Copy nothing but the text: reproduce each line of the listing exactly and leave the pictures out.
** Begin Dataset content **
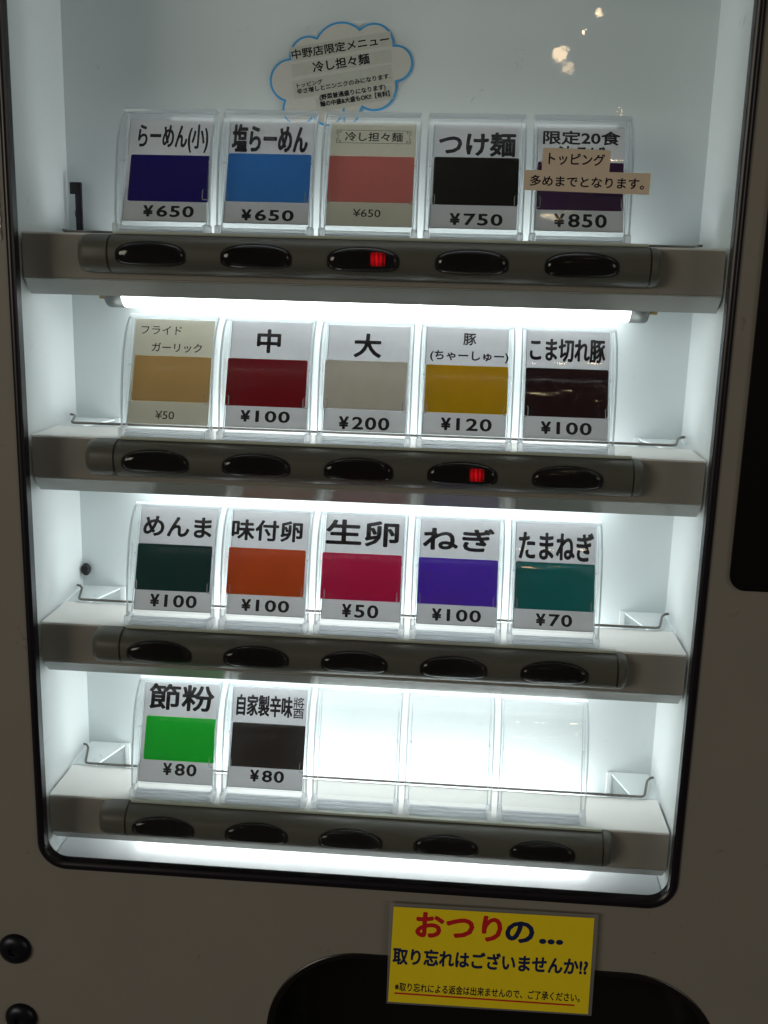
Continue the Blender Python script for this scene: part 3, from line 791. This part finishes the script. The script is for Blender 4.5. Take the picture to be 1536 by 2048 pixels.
# ================================================================== YELLOW LAMINATED NOTICE
stk = thing('laminated_notice', 'yellow laminated notice with red and navy Japanese lettering over the coin tray', 'notice', (90, PY0 - 3.2, -400))
K = [(26.6, -400.6), (155.4, -399.2), (155.8, -469.4), (26.6, -471.4)]
K2 = [(29.2, -403.0), (153.0, -401.4), (153.6, -468.2), (27.6, -470.0)]
def st_y(z): return -1.6 * max(0, (-z - 400)) / 70 - .6
def quad_solid(name, P, y, th, mat, parent, rr=1.5, n=4):
    vs = [(x - 90, st_y(z) + y, z + 400) for x, z in P] + [(x - 90, st_y(z) + y + th, z + 400) for x, z in P]
    return mk(name, vs, [(0, 1, 2, 3), (4, 5, 6, 7), (0, 1, 5, 4), (1, 2, 6, 5), (2, 3, 7, 6), (3, 0, 4, 7)], mat, parent)
quad_solid('laminate', K, 0, .4, M_LAMINATE, stk)
quad_solid('yellow_paper', K2, -.12, .1, M_YELLOW, stk)
TL, TR, BR, BL = [Vector(p) for p in K2]
def TS(x, yy, h):
    a = BL.lerp(BR, x); b = TL.lerp(TR, x); p = a.lerp(b, yy); return (p.x - 90, st_y(p.y) - .16 - h, p.y + 400)
def sl(items, mat):
    vs = []; fs = []
    for s, x0, y0, x1, y1, bx_, by_ in items:
        v, f = letter_geo(s, x0, y0, x1, y1, bx_, by_); b = len(vs); vs += [TS(*p) for p in v]; fs += [tuple(i + b for i in q) for q in f]
    me = bpy.data.meshes.new('notice_lettering'); me.from_pydata([tuple(c * S for c in v) for v in vs], [], fs); link(me, 'notice_lettering', mat, stk)
sl([('おつり', .115, .695, .55, .965, .0055, .011)], M_INKR)
sl([('の', .565, .70, .71, .925, .0055, .011), ('...', .735, .705, .855, .76, .007, .009), ('取り忘れはございませんか!?', .01, .40, .985, .585, .0030, .007)], M_INKB)
sl([('※取り忘れによる返金は出来ませんので、ご了承ください。', .03, .12, .955, .215, .0008, .002)], M_INK)
vs = [TS(.03, .088, 0), TS(.93, .075, 0), TS(.93, .092, 0), TS(.03, .105, 0)]; vs += [(x, y + .03, z) for x, y, z in vs]
mk('red_underline', vs, [(0, 1, 2, 3), (4, 5, 6, 7), (0, 1, 5, 4), (1, 2, 6, 5), (2, 3, 7, 6), (3, 0, 4, 7)], M_INKR, stk)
** End Dataset content **
▸ Worked answer:
Continue the Blender Python script for this scene: part 3, from line 791. This part finishes the script. The script is for Blender 4.5. Take the picture to be 1536 by 2048 pixels.
# ================================================================== YELLOW LAMINATED NOTICE
stk = thing('laminated_notice', 'yellow laminated notice with red and navy Japanese lettering over the coin tray', 'notice', (90, PY0 - 3.2, -400))
K = [(26.6, -400.6), (155.4, -399.2), (155.8, -469.4), (26.6, -471.4)]
K2 = [(29.2, -403.0), (153.0, -401.4), (153.6, -468.2), (27.6, -470.0)]
def st_y(z): return -1.6 * max(0, (-z - 400)) / 70 - .6
def quad_solid(name, P, y, th, mat, parent, rr=1.5, n=4):
    vs = [(x - 90, st_y(z) + y, z + 400) for x, z in P] + [(x - 90, st_y(z) + y + th, z + 400) for x, z in P]
    return mk(name, vs, [(0, 1, 2, 3), (4, 5, 6, 7), (0, 1, 5, 4), (1, 2, 6, 5), (2, 3, 7, 6), (3, 0, 4, 7)], mat, parent)
quad_solid('laminate', K, 0, .4, M_LAMINATE, stk)
quad_solid('yellow_paper', K2, -.12, .1, M_YELLOW, stk)
TL, TR, BR, BL = [Vector(p) for p in K2]
def TS(x, yy, h):
    a = BL.lerp(BR, x); b = TL.lerp(TR, x); p = a.lerp(b, yy); return (p.x - 90, st_y(p.y) - .16 - h, p.y + 400)
def sl(items, mat):
    vs = []; fs = []
    for s, x0, y0, x1, y1, bx_, by_ in items:
        v, f = letter_geo(s, x0, y0, x1, y1, bx_, by_); b = len(vs); vs += [TS(*p) for p in v]; fs += [tuple(i + b for i in q) for q in f]
    me = bpy.data.meshes.new('notice_lettering'); me.from_pydata([tuple(c * S for c in v) for v in vs], [], fs); link(me, 'notice_lettering', mat, stk)
sl([('おつり', .115, .695, .55, .965, .0055, .011)], M_INKR)
sl([('の', .565, .70, .71, .925, .0055, .011), ('...', .735, .705, .855, .76, .007, .009), ('取り忘れはございませんか!?', .01, .40, .985, .585, .0030, .007)], M_INKB)
sl([('※取り忘れによる返金は出来ませんので、ご了承ください。', .03, .12, .955, .215, .0008, .002)], M_INK)
vs = [TS(.03, .088, 0), TS(.93, .075, 0), TS(.93, .092, 0), TS(.03, .105, 0)]; vs += [(x, y + .03, z) for x, y, z in vs]
mk('red_underline', vs, [(0, 1, 2, 3), (4, 5, 6, 7), (0, 1, 5, 4), (1, 2, 6, 5), (2, 3, 7, 6), (3, 0, 4, 7)], M_INKR, stk)